Unlike many other groups around the world who are going green, NASA has decided to go red - or at least to the red planet.
On May 25, NASA put the Phoenix Mars Lander into space. Currently, the Mars Lander's legs have earned their footing despite a few delays in retrieving Martian soil samples to test in its onboard lab. The Phoenix is testing the samples and will send the results back to Earth.
"On this particular mission, everything has gone wildly right," said Patrick Wiggins, the Utah Ambassador for NASA.
This is good news considering the conditions on Mars. With average temperatures at 80 degrees below zero and huge, red dust storms, the Phoenix has its work cut out.
Information gathered from the last few missions to the red planet led scientists north to the Martian arctic circle, where it is permanently day. For the Pheonix lander this is a good thing because it runs on solar energy.
When the sun finally goes down, however, Wiggins said the Phoenix will quit working because of the lack of sun and because temperatures will be so low, the air will actually freeze to the ground. Wiggins said he hoped after a long Martian winter, the sun will reawake Phoenix and continue to gather data.
"Some rovers should have only lasted 90 days and have ended up lasting 4 years," Wiggins said.
While other missions to Mars have often been ended before they've even began, the Phoenix is still going strong and is currently one of five missions on Mars.
Wiggins said this mission is not about finding life on Mars.
"The only life literally that this particular space craft could discover," Wiggins said, "would be if a Martian walked in front of the camera and had its picture taken."
Instead, the Phoenix's main job is to locate evidence of conditions that either are now or were in the past suitable for life. One of the key players in determining those conditions is the location of water.
"We are looking for present or past water evidence," Wiggins said. "Life is always dependent on water."

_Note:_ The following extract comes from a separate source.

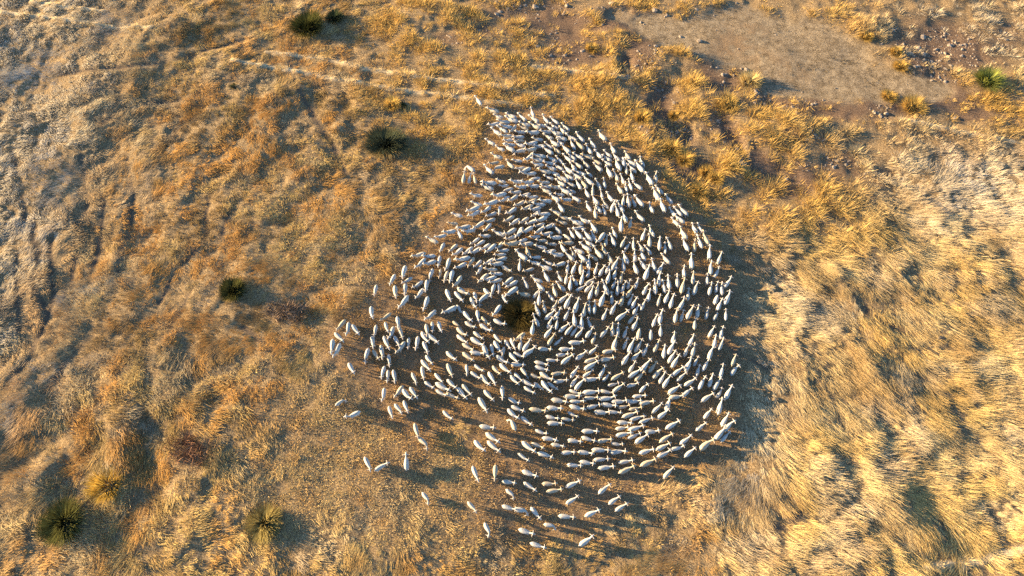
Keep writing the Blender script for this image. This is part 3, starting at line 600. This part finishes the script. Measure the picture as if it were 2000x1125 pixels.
def chain(bm, pts, n):
    """overlapping ellipsoids along a path: pts = (x, y, z, half width, half height)"""
    pts = np.array(pts, float); t = np.linspace(0, len(pts) - 1, n)
    for q in t:
        i = min(int(q), len(pts) - 2); f = q - i; p = pts[i] * (1 - f) + pts[i + 1] * f
        bmesh.ops.create_icosphere(bm, subdivisions=2, radius=1, matrix=Matrix.Translation(p[:3]) @ Matrix.Diagonal((min(p[3], p[4]), p[3], p[4], 1)))
def make_sheep(name, turn=0., bend=0., graze=0., stride=0., neck_up=0.):
    bm = bmesh.new()
    def B(x, y): return x, y + bend * x * x * (1 if x > 0 else -.4)
    def torso(L): return [(*B(x, 0), z, w, h) for x, z, w, h in L]
    chain(bm, torso([(-.41, .585, .13, .15), (-.30, .575, .20, .21), (-.12, .555, .225, .235), (.08, .55, .20, .23), (.24, .565, .145, .20), (.34, .60, .10, .15)]), 22)
    def fwd(d):                                            # point d ahead of the withers, curved by the head turn
        a = turn * min(1, d / .3); return .30 + d * math.cos(a * .6), bend * .1 + d * math.sin(a * .6)
    up = neck_up
    if graze > 0:
        zz = [.60, .52, .40, .26, .17, .10]
        ds = [.05, .16, .26, .33, .40, .47]
    else:
        zz = [.62, .70 + up * .3, .78 + up * .7, .83 + up, .795 + up, .75 + up]
        ds = [.05, .15, .24, .31, .41, .49]
    P = [fwd(d) for d in ds]; W = [(.10, .13), (.072, .10), (.066, .085), (.085, .085), (.068, .07), (.048, .05)]
    chain(bm, [(*P[k], zz[k], *W[k]) for k in range(6)], 22)
    hx_, hy_ = P[3]; dx, dy = P[4][0] - P[3][0], P[4][1] - P[3][1]; L = math.hypot(dx, dy); dx /= L; dy /= L
    for s in (-1, 1):
        chain(bm, [(hx_ - dy * s * .05, hy_ + dx * s * .05, zz[3] + .03, .03, .028), (hx_ - dy * s * .16 - dx * .02, hy_ + dx * s * .16 - dy * .02, zz[3] + .03, .05, .034), (hx_ - dy * s * .25 - dx * .045, hy_ + dx * s * .25 - dy * .045, zz[3] + .01, .036, .03)], 10)
        st = stride * s
        chain(bm, [(.25, s * .10, .50, .07, .10), (.26 + st * .4, s * .105, .36, .05, .07), (.26 + st, s * .10, .16, .034, .04), (.27 + st, s * .10, .03, .034, .04)], 12)
        chain(bm, [(-.27, s * .12, .50, .10, .14), (-.30 - st * .4, s * .125, .36, .065, .09), (-.37 - st, s * .115, .24, .036, .05), (-.33 - st, s * .115, .03, .033, .04)], 12)
    chain(bm, [(-.50, 0, .62, .045, .05), (-.55, 0, .52, .038, .06), (-.555, 0, .40, .03, .04)], 6)
    me = bpy.data.meshes.new(name + "_raw"); bm.to_mesh(me); bm.free()
    o = bpy.data.objects.new(name + "_raw", me); COL.objects.link(o)
    m = o.modifiers.new("r", 'REMESH'); m.mode = 'VOXEL'; m.voxel_size = .026
    m = o.modifiers.new("s", 'SMOOTH'); m.iterations = 2; m.factor = .5
    m = o.modifiers.new("d", 'DECIMATE'); m.ratio = .2
    dg = bpy.context.evaluated_depsgraph_get()
    out = bpy.data.meshes.new_from_object(o.evaluated_get(dg)); out.name = name
    bpy.data.objects.remove(o); bpy.data.meshes.remove(me)
    out.materials.clear()
    for q in M_WOOL: out.materials.append(q)
    fz = zz[2]
    for p in out.polygons:
        p.use_smooth = True
        c = p.center
        if (c.x > .50 and graze == 0 and c.z > .55) or (graze > 0 and c.x > .55) or c.z < .26: p.material_index = 1
    return out
VAR = [make_sheep("sheep_body", *a) for a in [
    (0, 0, 0, .05, 0), (.25, .10, 0, -.06, .02), (-.25, -.10, 0, .07, .02), (.5, .2, 0, .03, .03), (-.5, -.2, 0, -.04, .0), (0, .05, 0, -.08, -.06), (0, -.06, 0, .08, .05),
    (-1.3, -.35, 1, .02, 0), (1.3, .35, 1, -.02, 0), (.1, 0, 1, .04, 0)]]
print("sheep tris", [len(m.polygons) for m in VAR])
pick = np.zeros(NS, int); szs = np.zeros(NS); tints = np.ones((NS, 3))
for i in range(NS):
    k = int(S[i, 3])
    pick[i] = 7 if k == 1 else 8 if k == 2 else random.choices([0, 1, 2, 3, 4, 5, 6, 9], [5, 4, 4, 2, 2, 3, 3, .5])[0]
    szs[i] = min(1.07, max(.70, random.gauss(.89, .08)))
    q = U(0, 1); tints[i] = (.86, .77, .62) if q < .06 else (.92, .88, .80) if q < .2 else (.9, .9, .89) if q > .85 else (1, 1, 1)
wd = np.random.default_rng(3).uniform(.80, .95, NS)
sz_ = gz(sx, sy)
# labels: clock direction from the shrub in the middle of the flock, and how many out along it
NUM = "first second third fourth fifth sixth seventh eighth ninth tenth eleventh twelfth thirteenth fourteenth fifteenth sixteenth seventeenth eighteenth nineteenth twentieth".split()
TENS = {2: "twenty", 3: "thirty", 4: "forty", 5: "fifty", 6: "sixty"}
def ordinal(k):
    if k <= 20: return NUM[k - 1]
    return TENS[k // 10] + "-" + NUM[k % 10 - 1] if k % 10 else {30: "thirtieth", 40: "fortieth", 50: "fiftieth", 60: "sixtieth"}[k]
HRS = "twelve one two three four five six seven eight nine ten eleven".split()
du, dv = S[:, 0] - 1015, S[:, 1] - 612
clock = (np.degrees(np.arctan2(du, -dv)) % 360) / 15.0
sect = np.round(clock).astype(int) % 24
dist = np.hypot(du, dv)
FACE = ["up", "upper right", "right", "lower right", "down", "lower left", "left", "upper left"]
own = {}
def nearest(u, v): return int(np.argmin(np.hypot(S[:, 0] - u, S[:, 1] - v)))
for (u, v), lab in {
    (936, 202): "white sheep standing alone beyond the flock's upper tip, topmost of all sheep",
    (906, 347): "leftmost of three white sheep side by side at the flock's upper left",
    (917, 348): "middle of three white sheep side by side at the flock's upper left",
    (927, 349): "rightmost of three white sheep side by side at the flock's upper left",
    (919, 328): "white sheep bending its neck just above the three side-by-side sheep",
    (1177, 269): "white sheep standing apart outside the flock's upper right edge",
    (734, 567): "white sheep alone farthest up on the flock's straggling left wing",
    (726, 612): "white sheep facing down, alone above the left wing's dense cluster",
    (651, 678): "left one of the two touching sheep at the flock's far left",
    (661, 684): "right one of the two touching sheep at the flock's far left",
    (686, 719): "white sheep facing lower right just below the touching pair at far left",
    (664, 786): "bent cream sheep alone at lower left, the upper of two strays",
    (692, 811): "white sheep alone at lower left, the lower of two strays",
    (713, 906): "leftmost of the three sheep grazing apart at the lower left",
    (745, 913): "middle of three sheep grazing apart at lower left, facing upper right",
    (795, 905): "rightmost of the three sheep grazing apart at lower left, facing up",
    (832, 970): "white sheep with bent neck, alone in stubble at lower left",
    (813, 840): "upper of two sheep, one behind another, left of the flock's lower rows",
    (827, 863): "lower of two sheep, one behind another, with head bent down",
    (1306, 923): "white sheep alone just outside the flock's lower right edge",
    (1143, 1057): "white sheep facing upper right, alone at the very bottom right of stragglers",
    (1048, 1064): "lowest white sheep of the whole flock, facing right",
    (952, 1032): "white sheep with bent neck, lower left end of the bottom stragglers",
    (874, 811): "white sheep walking alone left of the flock's lower rows"}.items():
    own[nearest(u, v)] = lab
order = sorted(range(NS), key=lambda i: -S[i, 1])
single = set(own)
for i in order:
    if len(single) >= 300: break
    single.add(i)
for s in range(24):
    for k, i in enumerate(sorted([i for i in range(NS) if sect[i] == s], key=lambda i: dist[i])):
        if i in own or i not in single: continue
        h = HRS[(s // 2) % 12]; where = h + " o'clock" if s % 2 == 0 else "half past " + h
        own[i] = "white sheep facing %s, %s out from the flock's central shrub toward %s" % (FACE[int(round(S[i, 2] / 1.5)) % 8], ordinal(k + 1), where)
for i in order:
    if i not in single: continue
    o = bpy.data.objects.new("sheep", VAR[pick[i]]); COL.objects.link(o)
    o.location = (sx[i], sy[i], sz_[i] - .01); o.rotation_euler = (0, 0, shead[i]); o.scale = (szs[i], szs[i] * wd[i], szs[i])
    tag(o, own[i], "sheep", "sheep of the circling flock")
# the rest of the crowd, packed beyond the nearest three hundred
VV = [np.array([v.co for v in m.vertices]) for m in VAR]
FF = []
for m in VAR:
    m.calc_loop_triangles()
    FF.append((np.array([t.vertices for t in m.loop_triangles]), np.array([t.material_index for t in m.loop_triangles])))
vs_, fs_, ms_, cs_, off = [], [], [], [], 0
for i in range(NS):
    if i in single: continue
    c, s = math.cos(shead[i]), math.sin(shead[i]); v = VV[pick[i]] * szs[i] * np.array([1, wd[i], 1])
    vs_.append(np.stack([v[:, 0] * c - v[:, 1] * s + sx[i], v[:, 0] * s + v[:, 1] * c + sy[i], v[:, 2] + sz_[i] - .01], -1))
    fs_.append(FF[pick[i]][0] + off); ms_.append(FF[pick[i]][1]); off += len(v); cs_.append(np.tile([*tints[i], 1], (len(v), 1)))
vs_, fs_, ms_, cs_ = map(np.concatenate, (vs_, fs_, ms_, cs_))
me = bpy.data.meshes.new("sheep_crowd")
me.vertices.add(len(vs_)); me.vertices.foreach_set("co", vs_.ravel())
me.loops.add(fs_.size); me.loops.foreach_set("vertex_index", fs_.ravel())
me.polygons.add(len(fs_)); me.polygons.foreach_set("loop_start", np.arange(0, fs_.size, 3)); me.polygons.foreach_set("loop_total", np.full(len(fs_), 3))
me.update()
me.polygons.foreach_set("use_smooth", [True] * len(fs_))
for q in M_WOOL_S: me.materials.append(q)
me.polygons.foreach_set("material_index", ms_.astype(np.int32))
me.attributes.new("tint", 'FLOAT_COLOR', 'POINT').data.foreach_set("color", cs_.astype(np.float32).ravel())
crowd = bpy.data.objects.new("sheep_crowd", me); COL.objects.link(crowd)
tag(crowd, "dense mass of white sheep crowding the far upper half of the flock", "sheep", kind="stuff")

Wiggins said NASA scientists are 99 percent sure they will find water because of what they know about Mars' past. Though there's no advanced life on Mars now, Wiggins said in the distant past Mars was warmer, had a thicker atmosphere and could have sustained life.
"The Big dream is going to be someday watching humans standing on Mars," Wiggins said.
While Wiggins said he knows many do not share his dream, people should still get involved.
"This certainly is not the beginning but is nowhere near the end," he said.
There are others who contend with Wiggins and ask why they should get involved or why NASA spends hundreds of millions of dollars - 420 million on the Phoenix Lander alone - on a program many people don't seem interested in.
Nicholas Herrick, president of the BYU Astronomical Society said space travel and exploration is incredibly important. Not exploring space would be like not exploring an amusement park in our own backyard, Herrick said. Space exploration has also given advances to modern day life such as computers, Velcro and microwaves.
Cornelius Gillespie, a senior majoring in exercise science said while he doesn't have much time to keep up with space exploration, he can see why it is important.
"It expands our paradigm of what is possible," Gillespie said.
Space exploration reveals more about the way God works and the order to the universe, Gillespie said.
"Hopefully people will believe more in a higher power because of advances made in space exploration," Gillespie said.
Even if space exploration doesn't lead to understanding more about how God has ordered the universe, it still promotes other important values, Gillespie said.
"It promotes a spirit of progress, limitless possibilities," Gillespie said.